En busca de consuelo y protección divina, los sevillanos organizaron novenas y procesiones. Fue en julio de ese fatídico año cuando, desde la iglesia de San Agustín, el Santo Crucifijo fue llevado en procesión hasta la Catedral. Apenas unos pocos valientes acompañaron aquel cortejo, envuelto en el silencio de una ciudad devastada. Según la tradición, a partir de aquel día, la epidemia comenzó a remitir: disminuyeron los contagios y las muertes, y Sevilla, poco a poco, volvió a respirar. Para muchos, fue el primer gran milagro atribuido al Crucifijo de San Agustín.
Más hechos milagrosos
No sería el único. En 1680, una severa sequía amenazaba con condenar a la ciudad a la ruina. Una vez más, el Crucifijo fue sacado en procesión nocturna. Esa misma noche, cuando regresaba a su convento, las campanas de San Agustín repicaron con júbilo: sobre Sevilla caía una intensa lluvia que devolvía la esperanza a sus habitantes.
La historia de este crucifijo milagroso se remonta incluso más atrás. En 1525, otra prolongada sequía llevó a los frailes a trasladarlo hasta el Humilladero de la Cruz del Campo. En esa ocasión, un niño, entre sollozos, clamaba misericordia al cielo. Según relatan las crónicas, justo cuando las súplicas del pequeño resonaban en el aire, comenzó a llover copiosamente, y el muchacho desapareció misteriosamente, dejando tras de sí el asombro de todos los presentes.
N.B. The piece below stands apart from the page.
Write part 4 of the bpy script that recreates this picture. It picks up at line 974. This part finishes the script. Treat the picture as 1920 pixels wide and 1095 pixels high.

El origen del Santo Crucifijo de San Agustín está envuelto en la leyenda. Se cuenta que fue hallado en 1314 por un humilde vecino, sumergido en una acequia del Prado de Santa Justa. La imagen, que presentaba una singularidad —su brazo derecho estaba doblado hacia la llaga del costado—, fue llevada al convento de San Agustín. Allí, se dice, ocurrió un prodigio: la Virgen se apareció a los frailes, iluminándolos con su luz, y, ante sus ojos, la mano del crucificado volvió a su posición original sobre la cruz.
Desde entonces, la devoción al Santo Crucifijo se ha mantenido firme en Sevilla, una ciudad que, en sus horas más oscuras, siempre ha encontrado en esta venerada imagen un símbolo de esperanza y fe inquebrantable.